Meet Jotly, an iPhone application that allows you to, FINALLY, rate everything. Literally, everything. Brought to you by Firespotter Labs, the same crew who brought you Nosh, it is now available for download here.

Even your dad is going to be stoked about Jotly. Why is that?
Because that epic shot he hit on the 16th hole just became a lot more epic. After doing the best Tiger fist-pump of his life- your dad finds his phone amongst the used tees in his pocket and Jots his beautiful shot (A+).
Despite the fact he’s playing alone and Jim Nance (unrated as a person; hair : A+) is not around to provide commentary- the greater Orlando area (D-), no wait, the WORLD (A) - knows about it in minutes.

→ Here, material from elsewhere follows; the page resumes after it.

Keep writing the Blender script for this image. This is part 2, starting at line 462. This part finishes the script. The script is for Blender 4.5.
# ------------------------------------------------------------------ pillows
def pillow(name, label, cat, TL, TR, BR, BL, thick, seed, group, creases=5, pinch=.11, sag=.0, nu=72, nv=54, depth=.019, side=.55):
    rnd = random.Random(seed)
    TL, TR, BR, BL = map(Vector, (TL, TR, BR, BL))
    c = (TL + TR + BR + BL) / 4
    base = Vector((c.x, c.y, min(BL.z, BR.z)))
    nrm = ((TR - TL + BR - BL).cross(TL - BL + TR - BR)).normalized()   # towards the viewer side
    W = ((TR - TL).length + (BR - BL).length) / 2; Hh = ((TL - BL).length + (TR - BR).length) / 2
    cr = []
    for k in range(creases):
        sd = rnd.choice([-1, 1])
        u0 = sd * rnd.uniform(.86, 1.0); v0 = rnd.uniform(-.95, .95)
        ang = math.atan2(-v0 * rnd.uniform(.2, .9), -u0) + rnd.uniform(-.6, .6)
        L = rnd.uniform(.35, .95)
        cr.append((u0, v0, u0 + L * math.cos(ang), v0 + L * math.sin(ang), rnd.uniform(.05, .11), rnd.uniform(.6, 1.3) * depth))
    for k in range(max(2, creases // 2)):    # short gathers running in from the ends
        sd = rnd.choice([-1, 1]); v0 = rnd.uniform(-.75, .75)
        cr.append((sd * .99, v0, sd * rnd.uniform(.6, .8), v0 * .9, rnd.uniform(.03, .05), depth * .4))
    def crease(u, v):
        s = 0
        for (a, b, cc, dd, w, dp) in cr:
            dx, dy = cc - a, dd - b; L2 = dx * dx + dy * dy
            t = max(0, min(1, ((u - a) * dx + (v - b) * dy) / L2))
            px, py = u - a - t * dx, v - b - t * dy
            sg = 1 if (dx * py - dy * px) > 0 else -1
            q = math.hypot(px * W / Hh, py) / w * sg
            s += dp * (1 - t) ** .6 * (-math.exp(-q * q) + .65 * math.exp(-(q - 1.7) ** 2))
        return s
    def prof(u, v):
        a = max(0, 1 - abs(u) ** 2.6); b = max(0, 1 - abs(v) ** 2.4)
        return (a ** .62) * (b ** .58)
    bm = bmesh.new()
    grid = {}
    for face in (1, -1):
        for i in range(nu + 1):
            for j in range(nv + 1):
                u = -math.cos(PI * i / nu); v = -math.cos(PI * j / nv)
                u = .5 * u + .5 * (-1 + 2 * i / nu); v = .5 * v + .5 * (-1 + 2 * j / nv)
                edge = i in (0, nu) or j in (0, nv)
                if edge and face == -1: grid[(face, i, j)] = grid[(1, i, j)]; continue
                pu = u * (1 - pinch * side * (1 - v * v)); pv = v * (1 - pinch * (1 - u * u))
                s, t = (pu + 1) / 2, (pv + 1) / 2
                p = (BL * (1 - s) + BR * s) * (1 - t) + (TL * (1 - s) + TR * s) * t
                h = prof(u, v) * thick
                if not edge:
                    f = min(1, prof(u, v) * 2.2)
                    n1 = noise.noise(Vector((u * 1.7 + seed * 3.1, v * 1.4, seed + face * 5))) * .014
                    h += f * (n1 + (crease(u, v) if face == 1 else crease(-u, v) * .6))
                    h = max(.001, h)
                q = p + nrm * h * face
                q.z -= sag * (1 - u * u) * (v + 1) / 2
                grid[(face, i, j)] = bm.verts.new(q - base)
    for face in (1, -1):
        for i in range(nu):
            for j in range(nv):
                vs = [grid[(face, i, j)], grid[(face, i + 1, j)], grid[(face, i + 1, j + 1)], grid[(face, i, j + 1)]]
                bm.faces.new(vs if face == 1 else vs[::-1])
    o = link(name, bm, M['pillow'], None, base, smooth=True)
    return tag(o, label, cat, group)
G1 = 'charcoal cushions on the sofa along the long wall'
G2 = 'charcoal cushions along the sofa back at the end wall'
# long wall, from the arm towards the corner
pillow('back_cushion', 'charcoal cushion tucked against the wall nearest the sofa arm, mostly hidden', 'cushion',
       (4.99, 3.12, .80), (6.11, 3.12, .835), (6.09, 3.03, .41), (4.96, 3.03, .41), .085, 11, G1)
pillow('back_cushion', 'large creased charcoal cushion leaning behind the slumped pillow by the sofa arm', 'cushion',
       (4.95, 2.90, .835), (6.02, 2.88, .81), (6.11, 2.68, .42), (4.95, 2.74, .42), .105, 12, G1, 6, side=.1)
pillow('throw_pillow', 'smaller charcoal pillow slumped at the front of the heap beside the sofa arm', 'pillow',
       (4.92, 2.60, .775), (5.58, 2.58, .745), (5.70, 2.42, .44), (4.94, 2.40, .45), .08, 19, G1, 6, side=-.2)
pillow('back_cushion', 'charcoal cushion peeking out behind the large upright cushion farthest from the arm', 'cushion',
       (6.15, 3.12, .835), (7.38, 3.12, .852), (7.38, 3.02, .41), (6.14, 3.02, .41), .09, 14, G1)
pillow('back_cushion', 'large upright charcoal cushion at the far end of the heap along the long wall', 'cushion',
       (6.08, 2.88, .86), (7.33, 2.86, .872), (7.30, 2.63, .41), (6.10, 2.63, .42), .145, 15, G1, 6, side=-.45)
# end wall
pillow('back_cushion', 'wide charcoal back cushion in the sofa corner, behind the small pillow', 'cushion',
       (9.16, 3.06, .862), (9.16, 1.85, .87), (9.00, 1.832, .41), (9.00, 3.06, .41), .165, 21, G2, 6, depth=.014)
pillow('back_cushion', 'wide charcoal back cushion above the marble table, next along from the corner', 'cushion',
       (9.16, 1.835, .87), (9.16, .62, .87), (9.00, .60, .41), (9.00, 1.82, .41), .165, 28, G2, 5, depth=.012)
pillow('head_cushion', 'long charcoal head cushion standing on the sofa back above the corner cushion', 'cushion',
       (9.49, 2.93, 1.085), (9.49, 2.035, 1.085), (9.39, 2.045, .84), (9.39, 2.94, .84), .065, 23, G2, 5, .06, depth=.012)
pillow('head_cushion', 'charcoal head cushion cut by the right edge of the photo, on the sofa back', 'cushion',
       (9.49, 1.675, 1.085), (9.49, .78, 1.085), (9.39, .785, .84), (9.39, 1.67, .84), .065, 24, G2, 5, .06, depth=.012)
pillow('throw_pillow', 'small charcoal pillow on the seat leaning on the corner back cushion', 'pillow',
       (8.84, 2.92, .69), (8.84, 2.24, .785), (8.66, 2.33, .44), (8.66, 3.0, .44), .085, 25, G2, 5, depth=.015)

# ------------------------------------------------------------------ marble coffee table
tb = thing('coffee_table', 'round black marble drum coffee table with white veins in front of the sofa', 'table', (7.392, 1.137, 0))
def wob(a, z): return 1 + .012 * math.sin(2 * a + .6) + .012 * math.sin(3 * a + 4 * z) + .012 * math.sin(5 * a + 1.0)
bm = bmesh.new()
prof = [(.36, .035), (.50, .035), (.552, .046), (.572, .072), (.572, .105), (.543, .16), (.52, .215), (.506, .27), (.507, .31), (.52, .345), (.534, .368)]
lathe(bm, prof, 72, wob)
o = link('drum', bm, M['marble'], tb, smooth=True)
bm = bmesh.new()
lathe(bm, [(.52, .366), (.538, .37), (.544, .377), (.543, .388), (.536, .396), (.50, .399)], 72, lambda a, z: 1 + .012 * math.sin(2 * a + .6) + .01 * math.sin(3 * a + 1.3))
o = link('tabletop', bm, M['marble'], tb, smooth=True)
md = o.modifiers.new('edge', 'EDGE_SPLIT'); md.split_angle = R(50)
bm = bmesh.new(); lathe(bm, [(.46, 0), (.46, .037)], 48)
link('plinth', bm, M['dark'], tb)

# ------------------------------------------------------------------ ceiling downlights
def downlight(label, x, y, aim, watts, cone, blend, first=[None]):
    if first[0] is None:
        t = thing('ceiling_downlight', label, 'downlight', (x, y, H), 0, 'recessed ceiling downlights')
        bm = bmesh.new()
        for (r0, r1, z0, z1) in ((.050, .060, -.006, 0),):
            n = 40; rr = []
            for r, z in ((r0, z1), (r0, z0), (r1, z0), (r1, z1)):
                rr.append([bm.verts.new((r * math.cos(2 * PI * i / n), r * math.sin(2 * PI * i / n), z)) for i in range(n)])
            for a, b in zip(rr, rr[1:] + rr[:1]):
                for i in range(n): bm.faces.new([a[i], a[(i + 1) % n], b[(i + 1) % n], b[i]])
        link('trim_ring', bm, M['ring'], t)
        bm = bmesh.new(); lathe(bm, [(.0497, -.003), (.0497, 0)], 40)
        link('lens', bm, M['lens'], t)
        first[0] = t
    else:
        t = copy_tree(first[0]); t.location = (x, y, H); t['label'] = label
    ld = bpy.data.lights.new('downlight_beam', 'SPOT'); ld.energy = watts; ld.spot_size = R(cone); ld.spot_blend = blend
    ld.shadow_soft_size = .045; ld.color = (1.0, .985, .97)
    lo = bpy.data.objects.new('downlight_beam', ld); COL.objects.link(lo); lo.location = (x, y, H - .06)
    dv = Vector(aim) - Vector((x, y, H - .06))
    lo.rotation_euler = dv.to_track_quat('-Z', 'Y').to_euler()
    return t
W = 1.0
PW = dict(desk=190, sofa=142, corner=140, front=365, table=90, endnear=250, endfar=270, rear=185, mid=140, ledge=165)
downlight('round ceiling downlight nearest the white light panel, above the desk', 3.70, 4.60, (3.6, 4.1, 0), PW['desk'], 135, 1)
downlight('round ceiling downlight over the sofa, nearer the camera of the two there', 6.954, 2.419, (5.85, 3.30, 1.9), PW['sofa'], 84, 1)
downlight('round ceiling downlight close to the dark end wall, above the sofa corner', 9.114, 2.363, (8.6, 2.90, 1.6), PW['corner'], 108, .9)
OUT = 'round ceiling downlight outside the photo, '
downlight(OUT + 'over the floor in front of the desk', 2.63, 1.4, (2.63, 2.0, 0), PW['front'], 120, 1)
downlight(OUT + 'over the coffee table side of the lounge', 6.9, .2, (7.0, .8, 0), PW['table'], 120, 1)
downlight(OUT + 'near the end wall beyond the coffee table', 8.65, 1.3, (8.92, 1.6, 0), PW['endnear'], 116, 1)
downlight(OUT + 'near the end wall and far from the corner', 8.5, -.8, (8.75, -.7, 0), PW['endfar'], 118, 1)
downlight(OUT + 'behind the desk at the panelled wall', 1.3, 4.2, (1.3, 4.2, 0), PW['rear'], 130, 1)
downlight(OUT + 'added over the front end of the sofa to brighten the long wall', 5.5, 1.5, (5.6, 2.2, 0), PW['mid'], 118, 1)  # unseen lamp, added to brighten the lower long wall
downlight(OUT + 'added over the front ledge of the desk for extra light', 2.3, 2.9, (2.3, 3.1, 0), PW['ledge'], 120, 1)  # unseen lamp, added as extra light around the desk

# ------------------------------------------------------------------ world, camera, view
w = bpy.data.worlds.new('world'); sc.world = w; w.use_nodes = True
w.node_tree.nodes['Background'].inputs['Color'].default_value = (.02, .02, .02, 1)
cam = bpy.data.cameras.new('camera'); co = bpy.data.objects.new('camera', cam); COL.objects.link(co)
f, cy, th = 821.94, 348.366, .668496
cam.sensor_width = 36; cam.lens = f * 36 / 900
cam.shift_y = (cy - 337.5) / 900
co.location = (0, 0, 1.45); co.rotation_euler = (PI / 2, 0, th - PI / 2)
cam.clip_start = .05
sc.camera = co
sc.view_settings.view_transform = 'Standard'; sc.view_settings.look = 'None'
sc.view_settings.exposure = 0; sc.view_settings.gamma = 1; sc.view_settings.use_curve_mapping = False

When he walks into the clubhouse, Ty Webb (R, but confusing because his avatar is Rodney Dangerfield) hands him a Gin + Tonic (A+. Always). Your papa thinks to himself, “These are the days.”
Thank you, Jotly.
I guess technology DOES belong on the golf course, Sorry SkyMall (C+)
So in conclusion (did you ever think the end of this post was going to come?), those unexpected moments of pure glee, dismay or hatred (hipsters, see satire; irony) now have a platform: Jotly. That European tourist in capris is no longer arbitrary. Jot it. There are no limits.
It could make someone’s day. Or night. Depending on how far the Jotter is from Nerd Central, USA (see map).

…Seriously?
Yeah, Russia definitely get’s an…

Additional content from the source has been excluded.